Monday, June 23, 2014

A Sailor's Life for Me

Well, I am back home in Mount Pleasant. I apologize for the tardiness of this post, but I have been sick the last week. Last Monday Anthony and I drove to Cleveland to meet the R/V Lake Guardian. If you follow the link, you will find that the Lake Guardian is a research vessel owned by the EPA. We were lucky enough to be invited to come along and conduct our own research alongside EPA scientists. The Lake Guardian is equipped with many different types of sampling equipment as well as lab space for processing samples at sea.

Lake Erie bathymetry. The eastern basin is the deepest and the western basin the shallowest. Image from http://www.ngdc.noaa.gov/mgg/greatlakes/erie.html
The EPA conducts regular monitoring surveys of the Great Lakes, and this cruise was focused on Lake Erie. Many of you will know that the Great Lakes have been heavily stressed by human activity, with Lake Erie probably the most impacted. It is the smallest of the Great Lakes by volume and the shallowest, having an average depth of only 62 feet (19 meters). (Also check out the EPA's Great Lakes Atlas.) Lake Erie is divided into three basins which are visible in the image above: the eastern, central, and western basins. We began our cruise by transiting to a site in the eastern basin. Here we used a rosette sampler to collect water samples from various depths.

Rosette sampler

Me doing something um, important, with the rosette sampler.

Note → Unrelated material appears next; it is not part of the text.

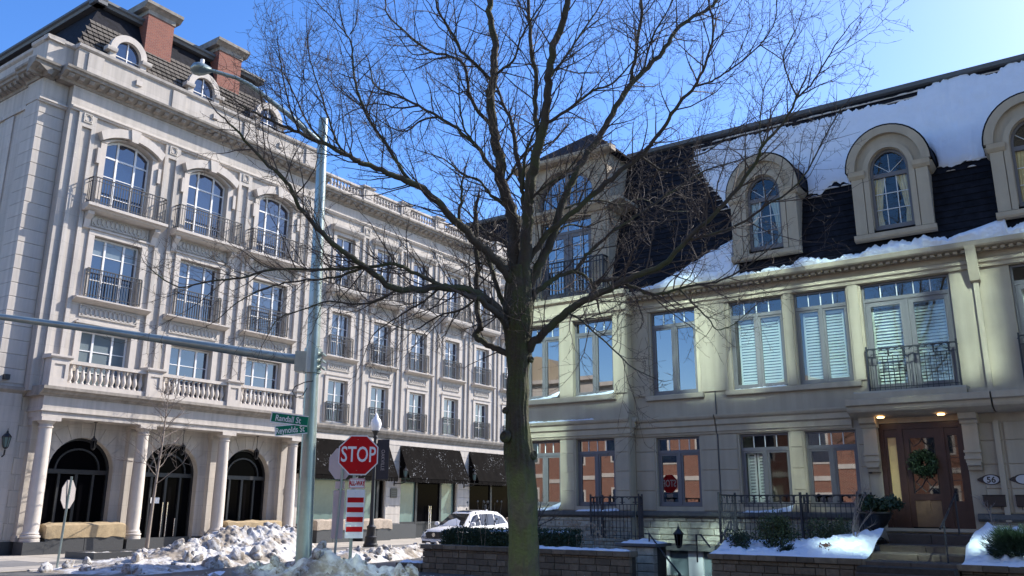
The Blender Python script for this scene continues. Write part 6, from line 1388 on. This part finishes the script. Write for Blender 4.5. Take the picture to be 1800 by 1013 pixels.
def limb(pts2, r0, r1, dz, z0=0.0, name='branch'):
    k = len(pts2); pts = [P(x, y, z0+(dz-z0)*(i/(k-1))**1.1) for i, (x, y) in enumerate(pts2)]
    sp = smooth_path(pts, 4); m_ = len(sp); rad = [(r0+(r1-r0)*(i/(m_-1))**.8)*PXM for i in range(m_)]
    sp = [p+Vector((rt.gauss(0, 1), rt.gauss(0, 1), rt.gauss(0, 1)))*min(.012, rad[i]*.35) for i, p in enumerate(sp)]
    MB().tube(sp, rad, 10 if r0 > 5 else 7).build(name, M['branch'], TR, smooth=180); allseg.append((sp, rad)); return sp
ends = {}
for pts2, r0, r1, dz in LIMBS:
    z0 = 0.0
    # a limb that starts on an earlier one takes over its depth there
    if pts2[0] in ends: z0 = ends[pts2[0]]
    else:
        best = None
        for q, d in ends.items():
            e = (q[0]-pts2[0][0])**2+(q[1]-pts2[0][1])**2
            if e < 60 and (best is None or e < best[0]): best = (e, d)
        if best: z0 = best[1]
    kk = .92 if r0 > 13 else .77; limb(pts2, r0*kk, r1*kk, dz, z0)
    for i, q in enumerate(pts2): ends[q] = z0+(dz-z0)*(i/(len(pts2)-1))**1.1
tw = [MB(), MB()]; ntw = 0
def rnd_perp(t):
    q = Vector((rt.gauss(0, 1), rt.gauss(0, 1), rt.gauss(0, 1))); q -= t*q.dot(t); return q.normalized() if q.length > 1e-5 else Vector((1, 0, 0))
def grow(p, d, L, r, lev):
    global ntw
    k = (6, 5, 3)[lev]; pts = [p]; d = d.normalized(); zig = (.20, .30, .32)[lev]
    for i in range(k):
        d = (d+rnd_perp(d)*rt.gauss(0, zig)+Vector((0, 0, .06 if lev < 2 else .02))).normalized(); pts.append(pts[-1]+d*L/k*rt.uniform(.8, 1.2))
    rad = [max(r*(1-.75*i/k), .002) for i in range(k+1)]
    tw[0 if lev == 0 else 1].tube(pts, rad, 4 if lev == 0 else 3, cap=False); ntw += 1
    if lev < 2:
        nb = max(2, int(L/(.15 if lev == 0 else .12)))
        for b_ in range(nb):
            f_ = rt.uniform(.18, 1); i = min(k-1, int(f_*k)); q = pts[i].lerp(pts[i+1], f_*k-i); t = (pts[i+1]-pts[i]).normalized()
            ang = R(rt.uniform(30, 75)); nd = t*math.cos(ang)+rnd_perp(t)*math.sin(ang)
            grow(q, nd, L*rt.uniform(.28, .5) if lev == 0 else rt.uniform(.05, .16), max(rad[i]*.55, .003), lev+1)
for sp, rad in allseg:
    L = 0
    for i in range(1, len(sp)):
        L += (sp[i]-sp[i-1]).length
        if sp[i].z < 3.2: continue
        r = rad[i]; gap = .115 if r < .035 else .17
        while L > gap:
            L -= gap*rt.uniform(.7, 1.3)
            if r > .085 and rt.random() < .55: continue
            t = (sp[i]-sp[i-1]).normalized(); ang = R(rt.uniform(30, 70)); nd = t*math.cos(ang)+rnd_perp(t)*math.sin(ang)+Vector((0, 0, .18))
            grow(sp[i], nd, rt.uniform(.55, 1.4) if i < len(sp)-5 else rt.uniform(.3, .7), min(.0115, r*.55), 0)
    grow(sp[-1], (sp[-1]-sp[-3]), .5, rad[-1], 0)
tw[0].build('thin_branches', M['twig'], TR, kind='stuff'); tw[1].build('twigs', M['twig'], TR, kind='stuff')

# ------------------------------------------------------------------ young tree before the arcade
g = gz(257, 969, .05); YT = thing('young_tree', 'slender leafless young tree in a planting bed before the arcade', 'tree', (g.x, g.y, .03)); ry = random.Random(31)
H = 7.0; yk = smooth_path([Vector((0, 0, 0)), Vector((.04, 0, 1.5)), Vector((.1, 0, 3.0)), Vector((.18, .02, 4.6)), Vector((.2, .02, 5.9)), Vector((.25, 0, H))], 5)
MB().tube(yk, [.085-.078*(i/(len(yk)-1))**.9 for i in range(len(yk))], 10).build('trunk', M['youngbark'], YT, smooth=180)
q = MB()
def yb(p, d, L, r, lev):
    pts = [p]; k = 5
    for i in range(k): d = (d+Vector((ry.gauss(0, .12), ry.gauss(0, .12), ry.gauss(0, .08)+.06))).normalized(); pts.append(pts[-1]+d*L/k)
    q.tube(pts, [max(.004, r*(1-.7*i/k)) for i in range(k+1)], 4, cap=False)
    if lev < 2:
        for _ in range(int(L/.26)+1):
            i = ry.randint(1, k); nd = (d+Vector((ry.gauss(0, .7), ry.gauss(0, .7), ry.gauss(.1, .4)))).normalized(); yb(pts[i], nd, L*ry.uniform(.25, .45), max(.005, r*.5), lev+1)
for i in range(30):
    t = .38+.6*i/30; p = yk[int(t*(len(yk)-1))]; a = i*2.4+ry.uniform(-.4, .4); el = .45+ry.uniform(-.1, .25)
    yb(p, Vector((math.cos(a), math.sin(a), el)), 2.1*(1.15-t)+.25, .02, 0)
q.build('branches', M['youngbark'], YT, kind='stuff')
tbx = thing('tree_bed', 'dark edged planting bed with snow scraps under the young tree', 'planting bed', LW(1.6, -3.4, .03), LROT)
e = MB(); e.box(-2.0, 2.0, -.95, -.8, 0, .22); e.box(-2.0, 2.0, .8, .95, 0, .22); e.box(-2.0, -1.85, -.8, .8, 0, .22); e.box(1.85, 2.0, -.8, .8, 0, .22); e.build('bed_edge', M['plinth'], tbx)
MB().box(-1.85, 1.85, -.8, .8, 0, .14).build('soil', M['soil'], tbx)
for i in range(16): s = ry.uniform(.08, .22); obj('snow_chunk', ry.choice(ico), tbx, (ry.uniform(-1.7, 1.7), ry.uniform(-.7, .7), .15), (0, 0, ry.uniform(0, 6)), (s*1.5, s, s*.35))
print('twigs', ntw)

My new hat is the coolest!

From left to right: Two of our fabulous marine techs, Owen and Meredith, and Anthony. Owen is sporting a cup of coffee, which is absolutely essential to the success of any research cruise.
We made two casts to collect water samples, one for data about water chemistry and one for dissolved organic matter (DOM) samples. The samples were filtered onboard ship and stored for later analysis at CMU.

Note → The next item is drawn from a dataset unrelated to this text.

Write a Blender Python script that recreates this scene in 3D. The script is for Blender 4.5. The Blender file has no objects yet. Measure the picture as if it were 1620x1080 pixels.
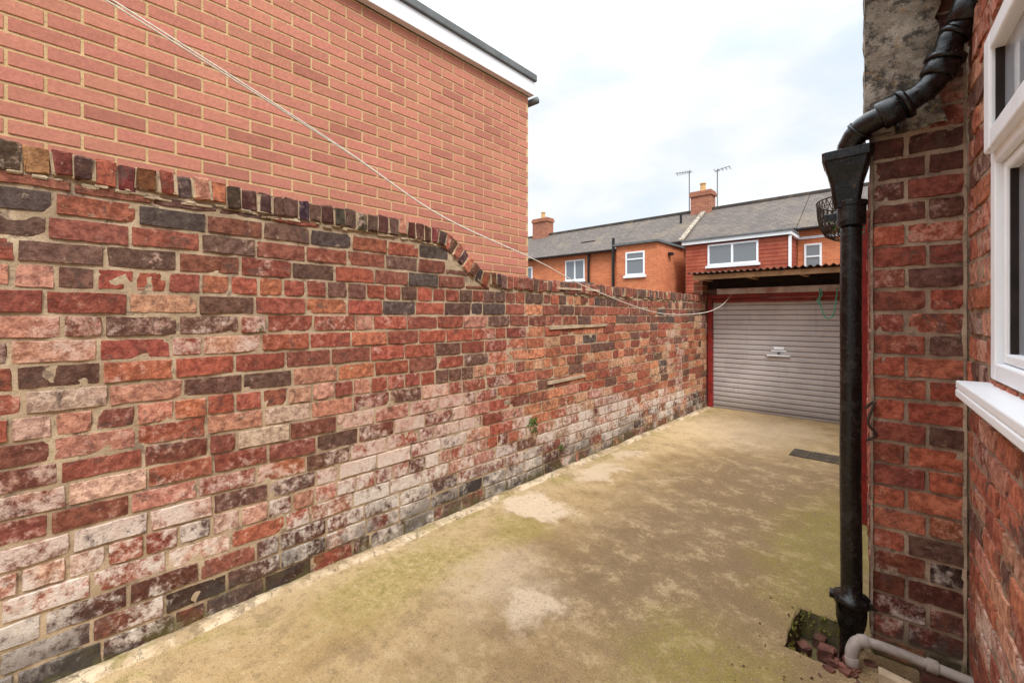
import bpy, math, random
from mathutils import Vector, Matrix, noise as mn
random.seed(7)
R=random.random
def U(a,b): return a+(b-a)*random.random()
scene=bpy.context.scene
col=scene.collection
# ---------------------------------------------------------------- materials
class NB:
    def __init__(s,name,rough=0.9):
        s.m=bpy.data.materials.new(name); s.m.use_nodes=True
        s.t=s.m.node_tree; s.n=s.t.nodes; s.l=s.t.links
        s.b=s.n['Principled BSDF']; s.b.inputs['Roughness'].default_value=rough
        s.b.inputs['Specular IOR Level'].default_value=0.25
        s.tc=s.n.new('ShaderNodeTexCoord'); s.P=s.tc.outputs['Object']
    def put(s,sock,v):
        if hasattr(v,'is_linked') or hasattr(v,'links'): s.l.new(v,sock)
        else:
            if isinstance(v,(tuple,list)) and len(v)==3 and sock.type=='RGBA': v=(*v,1)
            sock.default_value=v
    def noise(s,scale,detail=5,rough=0.6,vec=None,dist=0.0):
        n=s.n.new('ShaderNodeTexNoise'); n.inputs['Scale'].default_value=scale
        n.inputs['Detail'].default_value=min(detail,5); n.inputs['Roughness'].default_value=rough
        n.inputs['Distortion'].default_value=dist
        s.l.new(vec or s.P,n.inputs['Vector']); return n.outputs['Fac']
    def vor(s,scale,vec=None):
        n=s.n.new('ShaderNodeTexVoronoi'); n.inputs['Scale'].default_value=scale
        s.l.new(vec or s.P,n.inputs['Vector']); return n.outputs['Distance']
    def math(s,op,a,b=0.0,c=None,clamp=False):
        n=s.n.new('ShaderNodeMath'); n.operation=op; n.use_clamp=clamp
        s.put(n.inputs[0],a); s.put(n.inputs[1],b)
        if c is not None: s.put(n.inputs[2],c)
        return n.outputs[0]
    def ss(s,v,a,b,lo=0.0,hi=1.0):
        n=s.n.new('ShaderNodeMapRange'); n.interpolation_type='SMOOTHSTEP'
        s.put(n.inputs['Value'],v); n.inputs['From Min'].default_value=a; n.inputs['From Max'].default_value=b
        n.inputs['To Min'].default_value=lo; n.inputs['To Max'].default_value=hi
        return n.outputs['Result']
    def mix(s,f,a,b,mode='MIX'):
        n=s.n.new('ShaderNodeMix'); n.data_type='RGBA'; n.blend_type=mode
        s.put(n.inputs[0],f); s.put(n.inputs[6],a); s.put(n.inputs[7],b); return n.outputs[2]
    def sep(s,vec=None):
        n=s.n.new('ShaderNodeSeparateXYZ'); s.l.new(vec or s.P,n.inputs[0]); return n.outputs
    def comb(s,x,y,z=0.0):
        n=s.n.new('ShaderNodeCombineXYZ'); s.put(n.inputs[0],x); s.put(n.inputs[1],y); s.put(n.inputs[2],z); return n.outputs[0]
    def attr(s,name):
        n=s.n.new('ShaderNodeAttribute'); n.attribute_name=name; return n
    def base(s,v): s.put(s.b.inputs['Base Color'],v)
    def rough(s,v): s.put(s.b.inputs['Roughness'],v)
    def bump(s,h,strength=0.4,dist=0.01):
        n=s.n.new('ShaderNodeBump'); n.inputs['Strength'].default_value=strength
        n.inputs['Distance'].default_value=dist; s.put(n.inputs['Height'],h)
        s.l.new(n.outputs[0],s.b.inputs['Normal'])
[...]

Set up and ready to go in the chemistry lab
We also attempted to take some sediment cores from the eastern basin, but a storm blew through and we were unable to get good cores. Below is a picture of the multicorer, which is one type of coring device. A multicorer is good for taking several cores at once, as the name implies. The device takes relatively short cores, but preserves the sediment-water interface, which other types of coring device do not. With the larger coring devices, the top of the sediment package--the newest sediment deposited--is usually lost.
Multicorer
In my limited experience, sediment coring devices are deployed off the fantail, or back of the boat. The picture below is from a different cruise I took with my Ph.D. advisor in 2009, but it is easier to see the architecture of the working parts of the ship. The Lake Guardian is similarly designed.

R/V R.G. Sproul
Fortunately, we were able to get good cores and water samples from both the central and western basins. As soon as the cores are retrieved, they have to be extruded from the plastic tubes and sliced at regular intervals for storage and transport.

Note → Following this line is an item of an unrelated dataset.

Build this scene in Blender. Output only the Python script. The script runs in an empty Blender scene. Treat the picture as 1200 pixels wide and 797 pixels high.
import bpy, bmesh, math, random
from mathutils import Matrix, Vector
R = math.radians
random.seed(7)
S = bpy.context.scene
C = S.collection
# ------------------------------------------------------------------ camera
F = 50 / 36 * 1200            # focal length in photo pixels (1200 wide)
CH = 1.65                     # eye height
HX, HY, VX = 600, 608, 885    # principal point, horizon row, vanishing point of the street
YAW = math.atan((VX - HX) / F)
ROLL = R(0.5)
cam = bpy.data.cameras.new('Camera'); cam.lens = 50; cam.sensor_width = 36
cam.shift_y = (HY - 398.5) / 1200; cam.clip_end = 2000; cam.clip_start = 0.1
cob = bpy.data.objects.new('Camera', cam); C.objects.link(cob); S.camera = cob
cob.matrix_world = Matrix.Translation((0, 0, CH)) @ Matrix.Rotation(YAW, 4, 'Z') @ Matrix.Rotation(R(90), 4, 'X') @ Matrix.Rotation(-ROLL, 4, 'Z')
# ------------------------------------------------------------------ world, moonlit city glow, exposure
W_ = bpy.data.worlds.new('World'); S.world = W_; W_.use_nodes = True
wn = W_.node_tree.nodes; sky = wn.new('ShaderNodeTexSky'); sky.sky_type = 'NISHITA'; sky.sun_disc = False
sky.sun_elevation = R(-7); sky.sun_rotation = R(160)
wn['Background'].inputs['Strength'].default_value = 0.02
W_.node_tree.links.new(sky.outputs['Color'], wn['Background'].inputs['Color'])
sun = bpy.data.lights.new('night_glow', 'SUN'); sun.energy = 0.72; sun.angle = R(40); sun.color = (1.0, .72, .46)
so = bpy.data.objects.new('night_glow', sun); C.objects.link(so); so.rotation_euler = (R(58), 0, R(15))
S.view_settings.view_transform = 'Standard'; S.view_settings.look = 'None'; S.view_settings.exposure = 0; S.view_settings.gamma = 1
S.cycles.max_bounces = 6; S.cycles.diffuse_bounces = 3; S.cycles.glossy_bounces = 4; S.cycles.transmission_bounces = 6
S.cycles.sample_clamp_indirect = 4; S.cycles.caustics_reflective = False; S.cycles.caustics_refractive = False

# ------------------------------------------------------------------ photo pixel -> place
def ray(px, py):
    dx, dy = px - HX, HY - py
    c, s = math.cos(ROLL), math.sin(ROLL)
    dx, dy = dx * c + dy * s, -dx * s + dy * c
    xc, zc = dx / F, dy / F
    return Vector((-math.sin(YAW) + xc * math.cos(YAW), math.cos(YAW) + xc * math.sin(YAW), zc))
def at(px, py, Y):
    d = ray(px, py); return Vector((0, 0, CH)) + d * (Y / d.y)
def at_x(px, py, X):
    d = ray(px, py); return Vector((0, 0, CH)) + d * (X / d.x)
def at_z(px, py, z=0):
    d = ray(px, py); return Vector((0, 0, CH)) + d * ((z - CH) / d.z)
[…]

Cores before they have been extruded
After three days of bizarre sleep and work schedules, we returned to Cleveland, offloaded, and returned home. Now the real work begins because we will spend the next several months analyzing our new samples. As I mentioned before, we are hoping to get some basic data about the chemistry of Lake Erie's water and sediments, including trace metals. Trace metal data especially is lacking or absent for the Great Lakes, and the GEM lab would like to fill this gap. Trace metals are an integral part of the lake ecosystem as well as pollutants. All organisms require metals such as iron as micronutrients, and currently we have very little information about the relationship between the lake's biota and trace metals, and what this means for the health of the Great Lakes.